China Watch Blog has learnt that a disturbing new type of telecom blackmail has appeared in Shanghai, one that seems to operate through enforcement loopholes of telephone companies and police.

Criminals are using telephone software to make very frequent phone calls to a victim’s cellphone, and threatening to keep it up until they are paid off, the Shanghai Daily reported.

In a recent case, a salesman surnamed Zhang said he received more than 2,000 calls, with a call every one to two minutes over two days, and as soon as he picked up, the call ended, the Shanghai Morning Post reported.

According to a message sent to Zhang, the harassment would stop only if he transferred 500 yuan to a designated bank account.

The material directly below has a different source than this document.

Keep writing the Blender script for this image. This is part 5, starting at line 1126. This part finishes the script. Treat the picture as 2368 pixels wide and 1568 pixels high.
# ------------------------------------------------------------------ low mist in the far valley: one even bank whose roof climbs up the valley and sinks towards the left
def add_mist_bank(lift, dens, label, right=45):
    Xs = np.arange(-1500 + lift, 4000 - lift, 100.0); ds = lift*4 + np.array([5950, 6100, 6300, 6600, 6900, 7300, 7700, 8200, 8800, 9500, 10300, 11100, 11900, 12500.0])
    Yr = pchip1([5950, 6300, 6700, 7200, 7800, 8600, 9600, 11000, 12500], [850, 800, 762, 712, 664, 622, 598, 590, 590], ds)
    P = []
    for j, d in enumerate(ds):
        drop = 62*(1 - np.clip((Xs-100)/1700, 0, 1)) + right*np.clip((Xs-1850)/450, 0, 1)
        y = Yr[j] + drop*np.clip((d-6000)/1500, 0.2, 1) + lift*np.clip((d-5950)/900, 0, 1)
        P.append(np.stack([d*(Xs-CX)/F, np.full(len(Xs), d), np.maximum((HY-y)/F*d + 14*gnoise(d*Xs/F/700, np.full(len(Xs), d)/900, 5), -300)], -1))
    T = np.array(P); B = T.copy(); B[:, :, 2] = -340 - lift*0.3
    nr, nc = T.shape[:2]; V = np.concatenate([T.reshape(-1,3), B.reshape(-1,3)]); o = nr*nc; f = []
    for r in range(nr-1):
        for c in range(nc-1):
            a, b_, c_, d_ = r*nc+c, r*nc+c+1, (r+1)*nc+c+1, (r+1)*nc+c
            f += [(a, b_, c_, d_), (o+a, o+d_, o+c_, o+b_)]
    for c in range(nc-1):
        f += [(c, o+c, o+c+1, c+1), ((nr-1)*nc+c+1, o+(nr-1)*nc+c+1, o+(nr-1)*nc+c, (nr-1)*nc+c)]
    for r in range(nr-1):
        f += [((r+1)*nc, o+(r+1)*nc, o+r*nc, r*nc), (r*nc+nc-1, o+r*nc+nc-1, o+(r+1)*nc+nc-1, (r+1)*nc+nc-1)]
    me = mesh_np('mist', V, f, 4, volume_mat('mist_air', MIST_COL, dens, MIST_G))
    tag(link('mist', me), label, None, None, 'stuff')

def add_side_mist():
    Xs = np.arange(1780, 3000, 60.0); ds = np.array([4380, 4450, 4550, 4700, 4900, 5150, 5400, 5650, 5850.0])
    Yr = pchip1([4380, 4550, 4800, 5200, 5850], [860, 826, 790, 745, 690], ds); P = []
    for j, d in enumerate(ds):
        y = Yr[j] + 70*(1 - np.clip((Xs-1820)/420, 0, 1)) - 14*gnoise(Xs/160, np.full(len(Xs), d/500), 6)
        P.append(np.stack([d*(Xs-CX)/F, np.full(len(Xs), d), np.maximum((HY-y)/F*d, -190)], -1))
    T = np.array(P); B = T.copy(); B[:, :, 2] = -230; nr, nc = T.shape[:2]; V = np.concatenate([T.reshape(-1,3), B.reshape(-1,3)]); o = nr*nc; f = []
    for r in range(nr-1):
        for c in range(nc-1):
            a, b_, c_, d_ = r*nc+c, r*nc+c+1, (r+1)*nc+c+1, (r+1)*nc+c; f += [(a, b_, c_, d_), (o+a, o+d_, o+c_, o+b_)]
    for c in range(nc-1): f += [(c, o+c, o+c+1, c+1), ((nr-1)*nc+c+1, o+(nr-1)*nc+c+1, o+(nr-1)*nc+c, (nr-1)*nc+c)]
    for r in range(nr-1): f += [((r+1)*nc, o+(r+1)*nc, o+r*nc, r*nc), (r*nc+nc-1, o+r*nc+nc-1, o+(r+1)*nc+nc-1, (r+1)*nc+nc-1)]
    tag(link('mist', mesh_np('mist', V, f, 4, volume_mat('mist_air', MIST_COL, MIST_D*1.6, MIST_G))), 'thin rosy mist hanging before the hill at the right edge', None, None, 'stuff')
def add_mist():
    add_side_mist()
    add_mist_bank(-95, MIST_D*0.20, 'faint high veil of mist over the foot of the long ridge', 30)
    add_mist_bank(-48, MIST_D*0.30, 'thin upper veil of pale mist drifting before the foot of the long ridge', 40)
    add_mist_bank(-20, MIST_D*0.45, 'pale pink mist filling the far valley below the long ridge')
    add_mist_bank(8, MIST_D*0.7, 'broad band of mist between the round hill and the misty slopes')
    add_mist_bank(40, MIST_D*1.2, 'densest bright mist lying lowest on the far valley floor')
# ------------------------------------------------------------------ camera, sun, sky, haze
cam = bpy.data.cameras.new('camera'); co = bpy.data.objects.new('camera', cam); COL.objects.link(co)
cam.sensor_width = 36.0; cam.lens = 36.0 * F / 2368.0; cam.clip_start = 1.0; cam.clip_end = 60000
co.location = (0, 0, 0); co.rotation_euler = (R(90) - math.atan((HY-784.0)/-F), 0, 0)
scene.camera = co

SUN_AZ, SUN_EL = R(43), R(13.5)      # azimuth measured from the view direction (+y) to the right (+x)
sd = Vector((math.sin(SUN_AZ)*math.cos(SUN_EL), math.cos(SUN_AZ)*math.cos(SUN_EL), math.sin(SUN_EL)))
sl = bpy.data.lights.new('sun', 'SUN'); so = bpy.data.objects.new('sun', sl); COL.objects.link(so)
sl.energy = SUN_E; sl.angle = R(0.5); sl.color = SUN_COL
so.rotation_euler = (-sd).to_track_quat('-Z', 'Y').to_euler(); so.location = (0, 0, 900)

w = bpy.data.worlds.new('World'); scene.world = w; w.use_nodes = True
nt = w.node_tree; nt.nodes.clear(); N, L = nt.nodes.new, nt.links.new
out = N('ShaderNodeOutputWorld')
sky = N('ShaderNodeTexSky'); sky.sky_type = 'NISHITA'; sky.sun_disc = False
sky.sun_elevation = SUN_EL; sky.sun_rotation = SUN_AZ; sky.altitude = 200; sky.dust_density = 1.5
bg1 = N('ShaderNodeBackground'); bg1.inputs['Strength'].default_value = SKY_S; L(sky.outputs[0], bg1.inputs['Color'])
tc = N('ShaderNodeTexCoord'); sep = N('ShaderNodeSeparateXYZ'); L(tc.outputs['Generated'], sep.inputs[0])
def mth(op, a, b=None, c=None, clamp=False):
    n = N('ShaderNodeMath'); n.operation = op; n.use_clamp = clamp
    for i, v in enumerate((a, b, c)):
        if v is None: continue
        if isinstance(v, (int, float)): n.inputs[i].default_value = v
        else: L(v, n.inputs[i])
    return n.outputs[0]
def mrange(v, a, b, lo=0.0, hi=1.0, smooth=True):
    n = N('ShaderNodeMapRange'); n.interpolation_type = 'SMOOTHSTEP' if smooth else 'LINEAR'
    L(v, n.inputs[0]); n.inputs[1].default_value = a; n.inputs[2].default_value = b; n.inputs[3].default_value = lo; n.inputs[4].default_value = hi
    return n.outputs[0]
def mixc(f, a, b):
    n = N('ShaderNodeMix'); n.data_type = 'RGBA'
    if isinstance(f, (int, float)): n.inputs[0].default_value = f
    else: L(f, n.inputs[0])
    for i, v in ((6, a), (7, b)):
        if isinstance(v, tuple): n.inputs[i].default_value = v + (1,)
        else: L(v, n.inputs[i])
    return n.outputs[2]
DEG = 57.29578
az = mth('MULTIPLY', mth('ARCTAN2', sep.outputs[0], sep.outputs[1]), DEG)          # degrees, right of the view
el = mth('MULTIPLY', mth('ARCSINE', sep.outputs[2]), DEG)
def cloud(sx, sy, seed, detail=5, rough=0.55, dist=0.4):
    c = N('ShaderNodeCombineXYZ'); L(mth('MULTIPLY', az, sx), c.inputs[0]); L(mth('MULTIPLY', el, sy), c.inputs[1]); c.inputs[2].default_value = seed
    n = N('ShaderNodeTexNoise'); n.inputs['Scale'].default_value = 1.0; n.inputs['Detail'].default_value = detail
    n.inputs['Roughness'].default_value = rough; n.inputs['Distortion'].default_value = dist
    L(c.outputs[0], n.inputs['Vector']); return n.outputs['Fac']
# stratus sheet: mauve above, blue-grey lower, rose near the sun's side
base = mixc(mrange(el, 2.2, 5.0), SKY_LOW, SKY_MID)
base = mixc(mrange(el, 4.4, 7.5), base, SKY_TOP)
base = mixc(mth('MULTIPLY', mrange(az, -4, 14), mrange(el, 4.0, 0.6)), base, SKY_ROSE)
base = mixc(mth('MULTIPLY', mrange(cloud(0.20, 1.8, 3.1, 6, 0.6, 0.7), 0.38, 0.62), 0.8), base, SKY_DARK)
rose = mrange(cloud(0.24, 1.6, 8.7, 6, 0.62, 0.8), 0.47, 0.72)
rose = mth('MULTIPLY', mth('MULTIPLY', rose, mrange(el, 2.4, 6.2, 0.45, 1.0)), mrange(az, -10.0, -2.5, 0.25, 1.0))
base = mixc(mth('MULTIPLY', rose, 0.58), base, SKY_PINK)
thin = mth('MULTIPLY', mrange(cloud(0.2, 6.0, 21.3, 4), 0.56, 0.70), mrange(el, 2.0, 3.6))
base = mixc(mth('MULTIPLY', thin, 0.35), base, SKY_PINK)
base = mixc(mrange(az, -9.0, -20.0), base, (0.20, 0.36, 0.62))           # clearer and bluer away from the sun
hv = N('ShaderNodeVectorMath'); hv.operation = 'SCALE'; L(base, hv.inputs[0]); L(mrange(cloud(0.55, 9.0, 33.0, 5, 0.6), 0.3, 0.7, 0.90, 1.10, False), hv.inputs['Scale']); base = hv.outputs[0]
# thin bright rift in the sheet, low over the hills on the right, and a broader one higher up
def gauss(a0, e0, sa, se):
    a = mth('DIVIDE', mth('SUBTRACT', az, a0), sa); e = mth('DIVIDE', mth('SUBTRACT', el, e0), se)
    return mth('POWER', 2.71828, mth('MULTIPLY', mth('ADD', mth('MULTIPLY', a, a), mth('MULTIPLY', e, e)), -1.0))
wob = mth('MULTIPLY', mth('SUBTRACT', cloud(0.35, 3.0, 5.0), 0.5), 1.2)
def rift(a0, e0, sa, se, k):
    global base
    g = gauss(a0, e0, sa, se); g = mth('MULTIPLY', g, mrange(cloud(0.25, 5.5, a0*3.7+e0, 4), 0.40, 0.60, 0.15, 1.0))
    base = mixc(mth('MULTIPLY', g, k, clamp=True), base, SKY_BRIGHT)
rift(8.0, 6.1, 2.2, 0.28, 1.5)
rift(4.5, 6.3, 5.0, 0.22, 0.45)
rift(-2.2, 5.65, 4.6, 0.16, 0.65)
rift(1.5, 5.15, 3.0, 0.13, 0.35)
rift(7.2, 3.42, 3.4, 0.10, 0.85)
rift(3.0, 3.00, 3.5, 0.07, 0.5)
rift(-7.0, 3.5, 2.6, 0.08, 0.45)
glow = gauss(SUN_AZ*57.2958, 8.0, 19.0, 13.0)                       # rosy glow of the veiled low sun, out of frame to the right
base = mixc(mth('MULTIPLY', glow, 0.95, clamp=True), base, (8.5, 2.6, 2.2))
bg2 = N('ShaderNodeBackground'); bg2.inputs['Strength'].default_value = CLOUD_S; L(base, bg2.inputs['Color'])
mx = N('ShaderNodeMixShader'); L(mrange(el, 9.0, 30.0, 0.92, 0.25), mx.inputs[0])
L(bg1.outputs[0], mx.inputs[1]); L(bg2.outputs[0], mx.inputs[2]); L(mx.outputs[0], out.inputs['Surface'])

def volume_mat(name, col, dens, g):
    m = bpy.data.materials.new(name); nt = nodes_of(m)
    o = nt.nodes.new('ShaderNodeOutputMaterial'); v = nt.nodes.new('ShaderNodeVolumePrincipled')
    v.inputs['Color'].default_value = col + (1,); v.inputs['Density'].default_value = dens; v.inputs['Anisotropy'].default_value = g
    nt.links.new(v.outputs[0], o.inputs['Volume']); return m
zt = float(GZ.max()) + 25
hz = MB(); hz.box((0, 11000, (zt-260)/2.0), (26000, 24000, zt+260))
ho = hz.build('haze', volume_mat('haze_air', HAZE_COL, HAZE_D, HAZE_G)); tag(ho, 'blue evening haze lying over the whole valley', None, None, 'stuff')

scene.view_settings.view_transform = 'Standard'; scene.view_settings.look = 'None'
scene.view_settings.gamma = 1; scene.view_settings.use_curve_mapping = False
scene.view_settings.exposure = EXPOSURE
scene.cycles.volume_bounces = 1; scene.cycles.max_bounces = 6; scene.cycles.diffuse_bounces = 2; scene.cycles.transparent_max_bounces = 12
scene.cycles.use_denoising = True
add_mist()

Zhang called police, but was told the amount of money was too small to file the case, and it is hard to collect evidence as the suspects usually use software and a server outside the city or country to make the calls.

Zhang’s phone service said it could act against only those calling or sending messages using their service.

The harassment started on Friday last week when a call that appeared as “private number” showed up on Zhang’s phone.

“I tried to call back, but the other side hung up right after the call was put through,” Zhang said.

In just 10 minutes, Zhang got 16 such calls. Zhang did not pay the 500 yuan and he received more than 2,000 calls that weekend.

Zhang dared not turn off his phone for fear of missing important calls.

“I think they found my number on the Internet,” Zhang said. “I’m so frustrated. I don’t want to change my number and I’m afraid they are just going to ask for more if I pay.”

“The suspects are very crafty as they asked for only a couple of hundred yuan just to avoid criminal charges,” a police officer said.

The phone company suggested Zhang set up his phone to allow only calls from contacts in his phone, which Zhang said wasn’t a good answer, either.

During the May Day holiday, Zhang turned off his phone and received no more of the calls when he turned it on again. He’s hoping they don’t come back.